Y ésta la mía, ha respondido Putin presentando su Avellana. Un misil de alcance intermedio (IRBM) con sorprendente parecido al veterano SS-20 de la crisis de los euromisiles ¿Recuerdan? Nos han descrito sus ojivas nucleares, su trayectoria suborbital y su elevada velocidad de reingreso atmosférico, que dificulta su interceptación. Pero lo más llamativo es su alcance, «solo» de 5.000 km, es decir, no puede amenazar el territorio norteamericano, como no podía amenazarlo su antepasado.
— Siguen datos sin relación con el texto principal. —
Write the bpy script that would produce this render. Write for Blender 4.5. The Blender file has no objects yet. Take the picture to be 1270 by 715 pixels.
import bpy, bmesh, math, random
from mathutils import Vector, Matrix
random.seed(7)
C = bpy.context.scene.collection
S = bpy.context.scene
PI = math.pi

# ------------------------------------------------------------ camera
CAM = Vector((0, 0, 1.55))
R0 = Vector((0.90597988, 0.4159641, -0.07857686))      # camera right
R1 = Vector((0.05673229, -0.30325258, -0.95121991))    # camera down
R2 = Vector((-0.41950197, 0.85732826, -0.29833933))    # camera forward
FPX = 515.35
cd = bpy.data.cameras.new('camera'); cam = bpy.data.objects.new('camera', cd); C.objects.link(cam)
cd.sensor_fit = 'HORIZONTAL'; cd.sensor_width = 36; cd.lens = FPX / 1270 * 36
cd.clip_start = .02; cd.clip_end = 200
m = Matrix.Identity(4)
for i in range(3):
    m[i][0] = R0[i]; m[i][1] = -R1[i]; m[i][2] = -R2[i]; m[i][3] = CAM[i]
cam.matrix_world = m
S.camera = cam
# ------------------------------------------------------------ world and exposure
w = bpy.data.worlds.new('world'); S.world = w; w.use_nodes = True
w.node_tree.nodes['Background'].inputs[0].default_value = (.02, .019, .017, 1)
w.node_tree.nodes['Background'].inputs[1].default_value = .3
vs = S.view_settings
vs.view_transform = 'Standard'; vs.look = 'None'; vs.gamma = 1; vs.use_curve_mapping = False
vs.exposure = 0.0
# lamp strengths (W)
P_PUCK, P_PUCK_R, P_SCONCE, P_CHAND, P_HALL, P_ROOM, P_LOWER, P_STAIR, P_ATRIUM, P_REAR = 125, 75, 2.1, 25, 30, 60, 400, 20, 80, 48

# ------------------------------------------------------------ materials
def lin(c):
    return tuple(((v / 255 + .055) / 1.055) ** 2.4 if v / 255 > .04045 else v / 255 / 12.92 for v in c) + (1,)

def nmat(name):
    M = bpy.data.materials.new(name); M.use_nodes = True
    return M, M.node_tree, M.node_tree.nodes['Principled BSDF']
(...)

Es este el lenguaje con el que Putin pretende cuestionar la credibilidad de la respuesta masiva norteamericana ante un ataque nuclear, una cínica insinuación de devolver la seguridad del continente a los años anteriores a la firma del hoy extinto Tratado INF (1989), si no nos plegamos a sus intereses.

No, no estamos volviendo a una Guerra Fría, no hay dos bandos con ideas contrapuestas, el mundo es multipolar, competitivo e interdependiente, no estable como en tiempos de la política de bloques, aunque vuelva a ser un mundo peligroso, también para los europeos. Hoy, parafraseando a Hermann Kahn, tenemos que pensar en lo impensable (Thinkig about the Unthinkable, 1962) no para especular sobre ello, sino para evitarlo. La «destrucción mutua asegurada», lo impensable entonces, seguramente siga siéndolo, por fortuna, pero no podemos seguir diciendo, como el general André Beaufre, padre de la Force de Frappe, que «la gran guerra y la verdadera paz han muerto juntas» (Introduction à la stratégie, 1963). Hoy, en Europa, la guerra vuelve a ser posible y hay que disuadir la amenaza de que se haga realidad.

Después de Ucrania, más seguro sería examinar el hígado de las aves que penetrar en la mente de Putin para concluir que no llevará los riesgos al extremo. Europa, que no es sino las naciones que la constituyen, tiene que velar sus armas junto con sus aliados del otro lado del océano. Los europeos no podremos seguir siendo de Venus, como hasta ahora.